Abstract

Polymer flooding, a high viscosity solution of water and polymer, is introduced as an enhancement of oil recovery methods which is pumped through injector wells to push the liquid hydrocarbon towards production wells. Nowadays, the polymer injections method through layers for different flow admissions has allowed the improvement of heterogeneous flow distribution and the oil recovery factor itself. However, choke valves are needed to get the flow control in admission layers. Nevertheless, any flow obstruction affects the polymer viscosity via mechanical degradation. The shear stress in a standard orifice waterflood regulator breaks down the polymer molecule, causing viscosity loss, and hence reducing the recovery factor properties. In order to avoid shear degradation, several proposal nonstandard regulators of flow/pressure control options have been selected. In this work, experimental and computational studies were made to evaluate the design performance of pressure regulators to inject a polymer solution. The intermittent flow patterns concept has gotten a superior performance. The experimental data from this shock absorber has shown the average viscosity loss being less than 10% and pressure drop up to 34.5 bar with a polymer concentration of up to 700 mg/L, high flowrate around 89 m 3 /d and average salinity water was used to prepare the polymer solution. It was confirmed that the computational results have achieved a good match with experimental data.
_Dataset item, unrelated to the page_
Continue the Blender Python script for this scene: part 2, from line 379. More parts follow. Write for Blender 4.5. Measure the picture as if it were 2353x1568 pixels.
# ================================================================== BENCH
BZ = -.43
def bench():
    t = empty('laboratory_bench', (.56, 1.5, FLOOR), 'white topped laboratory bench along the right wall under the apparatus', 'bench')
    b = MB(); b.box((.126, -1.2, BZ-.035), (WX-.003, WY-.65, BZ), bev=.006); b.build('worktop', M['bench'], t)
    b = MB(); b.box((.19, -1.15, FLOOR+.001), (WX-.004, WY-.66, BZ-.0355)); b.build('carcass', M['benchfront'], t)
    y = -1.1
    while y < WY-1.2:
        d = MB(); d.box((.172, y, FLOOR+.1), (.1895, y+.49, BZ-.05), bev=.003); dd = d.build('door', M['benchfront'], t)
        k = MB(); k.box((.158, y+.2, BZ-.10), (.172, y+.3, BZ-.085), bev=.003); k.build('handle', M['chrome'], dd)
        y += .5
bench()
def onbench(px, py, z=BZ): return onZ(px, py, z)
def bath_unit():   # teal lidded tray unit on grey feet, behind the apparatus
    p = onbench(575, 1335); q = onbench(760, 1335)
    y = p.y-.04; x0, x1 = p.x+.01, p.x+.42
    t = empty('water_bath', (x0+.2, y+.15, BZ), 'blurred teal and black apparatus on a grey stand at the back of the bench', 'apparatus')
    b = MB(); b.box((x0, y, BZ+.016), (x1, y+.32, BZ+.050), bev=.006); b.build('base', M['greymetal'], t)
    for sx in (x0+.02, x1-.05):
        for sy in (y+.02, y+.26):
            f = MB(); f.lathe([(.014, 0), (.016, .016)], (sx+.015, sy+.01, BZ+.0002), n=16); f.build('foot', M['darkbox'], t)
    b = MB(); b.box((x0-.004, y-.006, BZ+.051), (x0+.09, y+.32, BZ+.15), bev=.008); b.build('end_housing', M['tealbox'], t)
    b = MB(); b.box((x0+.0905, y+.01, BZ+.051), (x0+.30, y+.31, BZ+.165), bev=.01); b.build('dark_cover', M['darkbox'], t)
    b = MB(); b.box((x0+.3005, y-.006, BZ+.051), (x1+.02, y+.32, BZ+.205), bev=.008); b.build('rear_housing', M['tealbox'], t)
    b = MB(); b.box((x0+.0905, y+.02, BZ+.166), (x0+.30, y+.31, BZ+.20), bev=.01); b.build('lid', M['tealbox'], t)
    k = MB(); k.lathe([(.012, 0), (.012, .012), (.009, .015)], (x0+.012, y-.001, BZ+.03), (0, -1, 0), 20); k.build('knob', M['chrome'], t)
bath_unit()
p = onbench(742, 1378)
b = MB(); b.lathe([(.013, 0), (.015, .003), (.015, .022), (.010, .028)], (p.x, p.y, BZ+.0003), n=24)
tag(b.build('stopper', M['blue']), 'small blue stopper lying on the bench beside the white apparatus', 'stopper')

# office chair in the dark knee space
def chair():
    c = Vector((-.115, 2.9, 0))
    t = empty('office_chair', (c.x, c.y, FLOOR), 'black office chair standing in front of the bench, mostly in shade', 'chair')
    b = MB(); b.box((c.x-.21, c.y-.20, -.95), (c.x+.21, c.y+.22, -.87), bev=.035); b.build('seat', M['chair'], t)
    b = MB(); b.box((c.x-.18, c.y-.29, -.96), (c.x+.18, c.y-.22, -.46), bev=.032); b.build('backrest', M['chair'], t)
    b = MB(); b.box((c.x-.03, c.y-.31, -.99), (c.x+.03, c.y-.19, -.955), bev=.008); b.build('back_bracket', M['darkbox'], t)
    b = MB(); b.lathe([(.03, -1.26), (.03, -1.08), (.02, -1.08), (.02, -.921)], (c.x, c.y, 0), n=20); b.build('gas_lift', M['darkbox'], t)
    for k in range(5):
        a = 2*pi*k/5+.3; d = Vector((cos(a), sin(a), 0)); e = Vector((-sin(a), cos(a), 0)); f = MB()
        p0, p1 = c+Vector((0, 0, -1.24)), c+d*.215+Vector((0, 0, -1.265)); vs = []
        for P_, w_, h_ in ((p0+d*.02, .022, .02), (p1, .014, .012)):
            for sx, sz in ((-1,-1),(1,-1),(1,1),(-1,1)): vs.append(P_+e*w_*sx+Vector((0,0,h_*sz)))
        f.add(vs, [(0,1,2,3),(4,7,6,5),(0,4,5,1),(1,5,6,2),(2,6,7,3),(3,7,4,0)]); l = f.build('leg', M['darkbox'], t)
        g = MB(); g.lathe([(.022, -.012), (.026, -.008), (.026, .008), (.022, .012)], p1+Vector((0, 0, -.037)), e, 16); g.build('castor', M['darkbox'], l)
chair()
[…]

These results will validate regulator design, and improve cost estimation, saving materials and additional water treatment facilities. • Polymer flood regulator must be a static choke to guarantee the shear control. • There should be a specific choke for each flow-rate. • The shear rate is the main issue of polymer mechanical degradation. • High pressure drop does not induce directly the polymer degradation. • The fluid path longitude is an important issue to design a polymer flood regulator.